AAP hopes to use a mix of crowdsourcing and private fundraising to collect close to Rs 300 crore ahead of the Lok Sabha polls; some of this will be spent on conventional mass media, and some of it outdoor and online.
AAP plans to replicate what Obama’s team did in 2008 to raise funds from millions of his supporters across the US. AAP, says a party activist, has appealed to people worldwide to donate money via net-banking gateways and mobile banking apps. Getting small donors to contribute to the party is key, says the activist. Several other AAP volunteers Open spoke to are gung-ho about Kejriwal “winning hands down” in opinion polls as the best ‘honest face’ among politicians.

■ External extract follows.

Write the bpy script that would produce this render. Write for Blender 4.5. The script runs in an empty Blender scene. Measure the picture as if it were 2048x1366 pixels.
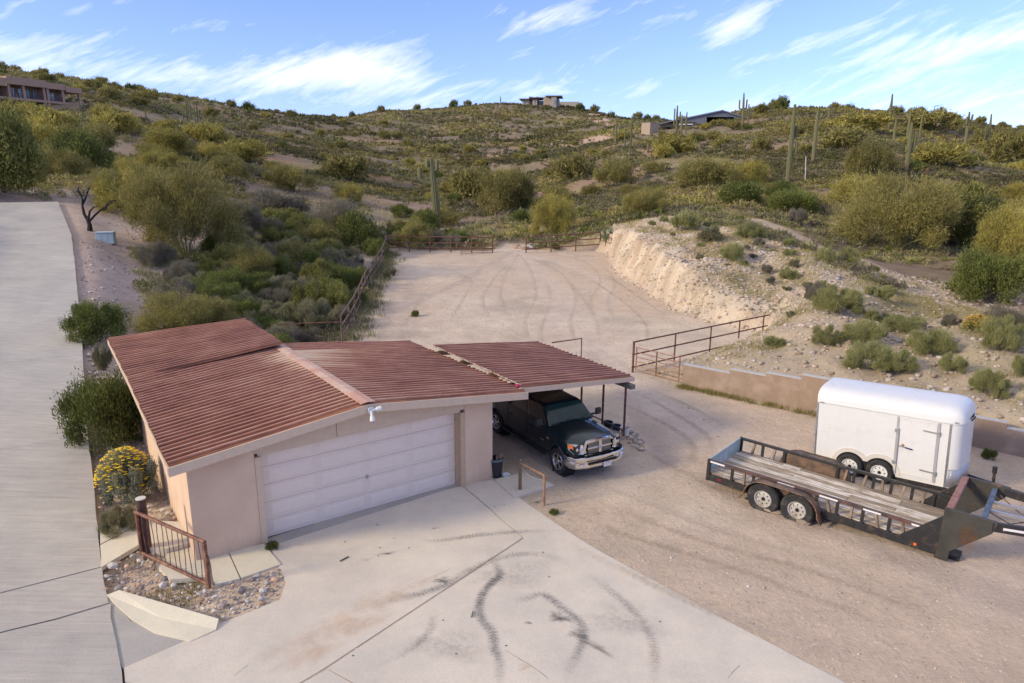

The party expects to use the people and money at its command in select Lok Sabha constituencies across the country to maximise its electoral impact, even as it ups the volume of its anti-corruption and anti-crony capitalism rhetoric. Empowering the underclass would be another campaign theme.
Many party leaders and marketing professionals, however, are sceptical of this expensive emphasis on image creation. Such campaigns, they argue, are no substitute for the real essentials of politics. Nothing can beat leadership credentials earned through hard work, a coherent political message, a grassroots machine, and, of course, genuine charisma, says Professor Bose.
Indian voters, including the poor and uneducated, are too savvy to let their choices be determined by the hardsell of glitzy advertising, in Bose’s view.
For the time being, though, it is open season for such campaigns, and many PR and advertising professionals hope to hit pay dirt.